How to use different storage-tiers in one (or more) retention policy?

First of all thx for having me :slight_smile:
I’m very intrigued by kopia but it is still early days for me :slight_smile:

One question after I’ve read the docs and configured my first repo, snapshots and policies is:

    • how to use different storage tiers for
    • daily, weekly, monthly, yearly
    • for example filestorage for daily, weekly but S3 for monthly, yearly?
    • sync-to seems to be used for mirror snapshots but not instead?

As older the snapshots get the “colder” the tier can be (aka cheaper).
Danke :slight_smile:

That’s not really how Kopia works, it organizes data from different snapshots together into pack files and there’s no real distinction between how recent a piece of data is.

This doc has more info on storage tiers:

I’ve read the storage tiers (and just did it again) => which led me to the question how to align storage-tiers to “aging” of my snapshots.

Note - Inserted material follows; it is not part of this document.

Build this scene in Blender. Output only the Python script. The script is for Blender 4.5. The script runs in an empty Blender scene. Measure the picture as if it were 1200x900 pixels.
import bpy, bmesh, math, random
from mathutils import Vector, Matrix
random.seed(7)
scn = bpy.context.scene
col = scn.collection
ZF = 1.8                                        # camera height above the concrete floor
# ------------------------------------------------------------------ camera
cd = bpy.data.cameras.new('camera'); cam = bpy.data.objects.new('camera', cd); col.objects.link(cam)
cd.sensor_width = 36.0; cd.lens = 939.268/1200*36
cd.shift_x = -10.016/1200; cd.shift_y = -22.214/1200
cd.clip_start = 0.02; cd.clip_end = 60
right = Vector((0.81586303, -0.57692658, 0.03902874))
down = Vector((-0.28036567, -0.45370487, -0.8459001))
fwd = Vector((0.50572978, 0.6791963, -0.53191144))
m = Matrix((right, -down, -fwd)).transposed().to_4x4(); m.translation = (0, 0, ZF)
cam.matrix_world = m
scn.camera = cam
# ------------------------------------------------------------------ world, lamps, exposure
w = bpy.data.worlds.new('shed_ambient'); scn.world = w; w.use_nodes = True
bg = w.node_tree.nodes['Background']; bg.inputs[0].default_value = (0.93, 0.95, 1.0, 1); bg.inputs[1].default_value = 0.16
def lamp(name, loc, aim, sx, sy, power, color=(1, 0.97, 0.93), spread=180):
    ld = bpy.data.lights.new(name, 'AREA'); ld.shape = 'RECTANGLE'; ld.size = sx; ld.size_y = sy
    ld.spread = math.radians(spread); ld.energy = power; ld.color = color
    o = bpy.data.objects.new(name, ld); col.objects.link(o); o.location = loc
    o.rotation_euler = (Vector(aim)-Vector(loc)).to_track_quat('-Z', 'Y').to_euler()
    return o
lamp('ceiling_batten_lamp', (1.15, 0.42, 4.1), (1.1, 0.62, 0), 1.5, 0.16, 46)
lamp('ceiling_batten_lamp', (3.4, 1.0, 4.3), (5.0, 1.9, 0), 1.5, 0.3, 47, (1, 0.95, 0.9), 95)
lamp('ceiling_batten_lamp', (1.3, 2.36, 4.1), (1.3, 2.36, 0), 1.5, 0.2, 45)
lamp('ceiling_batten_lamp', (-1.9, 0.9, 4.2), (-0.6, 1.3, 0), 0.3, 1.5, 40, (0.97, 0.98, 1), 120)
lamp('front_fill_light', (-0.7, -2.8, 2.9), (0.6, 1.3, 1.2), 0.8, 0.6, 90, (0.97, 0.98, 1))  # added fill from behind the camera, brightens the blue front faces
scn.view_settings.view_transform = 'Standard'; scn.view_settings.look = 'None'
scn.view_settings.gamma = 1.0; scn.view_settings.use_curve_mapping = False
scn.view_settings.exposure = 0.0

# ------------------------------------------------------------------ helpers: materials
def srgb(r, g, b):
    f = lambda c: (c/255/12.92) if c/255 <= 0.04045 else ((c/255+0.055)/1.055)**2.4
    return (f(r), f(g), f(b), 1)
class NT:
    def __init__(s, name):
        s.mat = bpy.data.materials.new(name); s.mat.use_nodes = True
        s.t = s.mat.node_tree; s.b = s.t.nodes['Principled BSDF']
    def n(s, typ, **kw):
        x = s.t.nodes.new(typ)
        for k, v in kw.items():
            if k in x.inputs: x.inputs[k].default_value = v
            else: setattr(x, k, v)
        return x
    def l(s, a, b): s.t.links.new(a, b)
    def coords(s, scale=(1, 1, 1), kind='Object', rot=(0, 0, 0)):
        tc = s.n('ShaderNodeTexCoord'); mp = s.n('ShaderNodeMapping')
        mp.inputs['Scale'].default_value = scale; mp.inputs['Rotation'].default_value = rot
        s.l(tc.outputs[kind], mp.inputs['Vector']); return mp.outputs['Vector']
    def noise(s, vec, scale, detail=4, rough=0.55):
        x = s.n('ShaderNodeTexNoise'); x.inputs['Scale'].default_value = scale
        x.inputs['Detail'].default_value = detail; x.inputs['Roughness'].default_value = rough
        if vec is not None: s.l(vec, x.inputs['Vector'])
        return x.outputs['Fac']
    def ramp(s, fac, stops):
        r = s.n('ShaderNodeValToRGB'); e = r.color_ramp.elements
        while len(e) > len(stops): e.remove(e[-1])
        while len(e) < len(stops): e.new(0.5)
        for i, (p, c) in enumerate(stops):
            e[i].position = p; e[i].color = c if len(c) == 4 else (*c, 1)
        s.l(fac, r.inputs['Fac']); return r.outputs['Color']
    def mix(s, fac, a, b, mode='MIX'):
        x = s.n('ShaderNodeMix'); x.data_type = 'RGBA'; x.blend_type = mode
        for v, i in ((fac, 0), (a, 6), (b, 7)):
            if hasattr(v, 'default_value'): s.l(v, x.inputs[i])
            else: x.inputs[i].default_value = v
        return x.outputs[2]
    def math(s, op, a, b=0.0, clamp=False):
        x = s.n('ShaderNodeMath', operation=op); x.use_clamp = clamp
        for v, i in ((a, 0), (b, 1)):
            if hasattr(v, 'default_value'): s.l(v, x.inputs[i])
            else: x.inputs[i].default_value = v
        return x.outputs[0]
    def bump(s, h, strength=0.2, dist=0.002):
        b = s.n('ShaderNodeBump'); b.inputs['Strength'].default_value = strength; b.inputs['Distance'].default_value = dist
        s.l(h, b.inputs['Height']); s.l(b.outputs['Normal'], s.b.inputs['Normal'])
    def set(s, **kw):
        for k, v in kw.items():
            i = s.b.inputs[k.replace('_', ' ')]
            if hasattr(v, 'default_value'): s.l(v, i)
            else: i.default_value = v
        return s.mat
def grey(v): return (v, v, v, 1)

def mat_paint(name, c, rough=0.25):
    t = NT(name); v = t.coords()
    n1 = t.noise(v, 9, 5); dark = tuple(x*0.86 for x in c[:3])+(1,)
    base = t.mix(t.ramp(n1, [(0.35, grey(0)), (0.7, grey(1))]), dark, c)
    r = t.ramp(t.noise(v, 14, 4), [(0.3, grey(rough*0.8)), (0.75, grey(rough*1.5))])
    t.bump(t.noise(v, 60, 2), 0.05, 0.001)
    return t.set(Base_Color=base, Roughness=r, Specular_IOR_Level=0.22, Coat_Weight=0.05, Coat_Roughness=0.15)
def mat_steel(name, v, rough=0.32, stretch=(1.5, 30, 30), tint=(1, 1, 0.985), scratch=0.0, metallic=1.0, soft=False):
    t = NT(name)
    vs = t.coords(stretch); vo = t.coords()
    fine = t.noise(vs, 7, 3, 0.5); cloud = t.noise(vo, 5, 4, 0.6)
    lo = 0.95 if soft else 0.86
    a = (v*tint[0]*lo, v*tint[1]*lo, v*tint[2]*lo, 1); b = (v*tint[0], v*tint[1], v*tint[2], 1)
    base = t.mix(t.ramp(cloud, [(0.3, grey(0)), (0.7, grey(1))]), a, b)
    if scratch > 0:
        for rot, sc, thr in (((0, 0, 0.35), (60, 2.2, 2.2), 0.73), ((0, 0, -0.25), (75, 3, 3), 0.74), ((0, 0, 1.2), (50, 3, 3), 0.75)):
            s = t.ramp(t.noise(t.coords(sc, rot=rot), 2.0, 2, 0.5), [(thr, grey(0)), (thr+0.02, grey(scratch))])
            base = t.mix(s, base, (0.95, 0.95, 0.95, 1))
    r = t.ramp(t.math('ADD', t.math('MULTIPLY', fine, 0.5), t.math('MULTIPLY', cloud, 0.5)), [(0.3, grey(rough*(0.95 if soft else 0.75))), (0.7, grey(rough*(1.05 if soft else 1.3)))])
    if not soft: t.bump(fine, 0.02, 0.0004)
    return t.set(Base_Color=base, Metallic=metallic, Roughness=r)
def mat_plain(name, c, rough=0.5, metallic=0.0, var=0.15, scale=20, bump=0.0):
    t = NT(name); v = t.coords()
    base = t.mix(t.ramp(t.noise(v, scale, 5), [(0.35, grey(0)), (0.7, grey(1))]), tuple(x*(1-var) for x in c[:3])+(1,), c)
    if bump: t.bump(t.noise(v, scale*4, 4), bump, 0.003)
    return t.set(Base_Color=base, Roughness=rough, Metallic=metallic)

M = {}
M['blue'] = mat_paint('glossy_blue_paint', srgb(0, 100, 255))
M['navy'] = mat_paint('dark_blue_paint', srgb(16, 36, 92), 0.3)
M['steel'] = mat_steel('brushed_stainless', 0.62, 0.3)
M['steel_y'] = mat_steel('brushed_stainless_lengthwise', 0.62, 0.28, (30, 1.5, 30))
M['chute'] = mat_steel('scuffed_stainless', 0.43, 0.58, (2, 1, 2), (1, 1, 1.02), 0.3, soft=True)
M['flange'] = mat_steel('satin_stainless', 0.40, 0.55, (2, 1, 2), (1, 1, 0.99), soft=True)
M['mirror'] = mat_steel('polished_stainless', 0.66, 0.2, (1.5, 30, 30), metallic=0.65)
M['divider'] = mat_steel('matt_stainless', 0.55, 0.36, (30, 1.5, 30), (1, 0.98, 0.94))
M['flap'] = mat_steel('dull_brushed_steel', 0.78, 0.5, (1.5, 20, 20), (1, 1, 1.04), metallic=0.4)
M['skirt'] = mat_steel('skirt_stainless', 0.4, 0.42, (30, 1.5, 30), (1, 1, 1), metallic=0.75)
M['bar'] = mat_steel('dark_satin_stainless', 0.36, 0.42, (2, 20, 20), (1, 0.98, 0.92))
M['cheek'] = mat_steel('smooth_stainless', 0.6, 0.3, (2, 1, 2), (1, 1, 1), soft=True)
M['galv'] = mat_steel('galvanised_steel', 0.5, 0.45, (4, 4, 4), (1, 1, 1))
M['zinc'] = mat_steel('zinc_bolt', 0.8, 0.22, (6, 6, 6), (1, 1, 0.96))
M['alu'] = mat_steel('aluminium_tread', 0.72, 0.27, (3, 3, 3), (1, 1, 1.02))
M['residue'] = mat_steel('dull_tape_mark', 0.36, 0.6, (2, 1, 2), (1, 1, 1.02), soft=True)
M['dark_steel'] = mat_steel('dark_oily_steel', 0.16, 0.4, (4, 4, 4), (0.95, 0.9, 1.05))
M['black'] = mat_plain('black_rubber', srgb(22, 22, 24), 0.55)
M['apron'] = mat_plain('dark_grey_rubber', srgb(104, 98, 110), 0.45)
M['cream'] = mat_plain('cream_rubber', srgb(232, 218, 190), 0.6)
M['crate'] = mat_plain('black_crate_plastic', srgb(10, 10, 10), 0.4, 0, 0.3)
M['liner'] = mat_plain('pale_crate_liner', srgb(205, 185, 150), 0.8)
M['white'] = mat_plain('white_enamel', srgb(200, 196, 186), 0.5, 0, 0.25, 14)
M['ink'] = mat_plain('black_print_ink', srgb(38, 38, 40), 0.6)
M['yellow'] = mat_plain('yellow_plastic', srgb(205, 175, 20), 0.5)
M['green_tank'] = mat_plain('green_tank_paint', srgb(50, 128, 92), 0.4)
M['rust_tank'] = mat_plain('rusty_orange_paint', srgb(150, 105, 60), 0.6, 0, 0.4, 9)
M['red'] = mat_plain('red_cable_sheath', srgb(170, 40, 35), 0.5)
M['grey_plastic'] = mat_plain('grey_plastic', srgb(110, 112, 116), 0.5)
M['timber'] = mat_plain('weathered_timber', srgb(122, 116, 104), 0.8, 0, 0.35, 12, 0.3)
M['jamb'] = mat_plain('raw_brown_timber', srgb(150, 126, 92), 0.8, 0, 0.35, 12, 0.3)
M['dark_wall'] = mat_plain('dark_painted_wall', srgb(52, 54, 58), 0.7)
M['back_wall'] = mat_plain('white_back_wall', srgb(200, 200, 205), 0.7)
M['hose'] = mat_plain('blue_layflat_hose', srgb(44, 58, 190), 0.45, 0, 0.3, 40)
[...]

Which are get “colder” over time, right?
But Kopia UI seems to only support one repository… which is either by design or I’ve to use CLI for more complex setups?

Example:

  • I have an very cold and slow storage tier where only yearly snapshots should snapshots go into
  • and the hourly snapshots should to “hot” local filestorage

How would you configure this, if possible?

This is actually not possible with Kopia. The mentioned article only refers to the type of files, based on filename prefixes, and the kind storage tier they would be suited for. It doesn’t imply that Kopia will move them around for you.

Running a Kopia repo on a tiered storage would need the storage management software to be able to move files around according to their filename prefixes - and I doubt that any of such systems out there does that. They usually move data by creation/access time.

The snapshots are just lists or indexes that says “the yearly snap wants datablob XYZ for another year”, but this does not mean the datablob XYZ in itself is necessarily getting “colder”, there might well be tons and tons of hourly/daily/weekly snaps for many clients that also wants to retain the data blob XYZ.

So while the yearly index file might become “colder”, it is very small compared to the data blobs which make up the sum of all data of the snapshots.

Now and then, some datablob falls out of its last index (and this might not be the yearly snap, it could easily be a part of a file that only existed from Wednesday to Friday and then never was seen again) and then the next maintenance run will mark it for deletion and remove it since no index file points to it.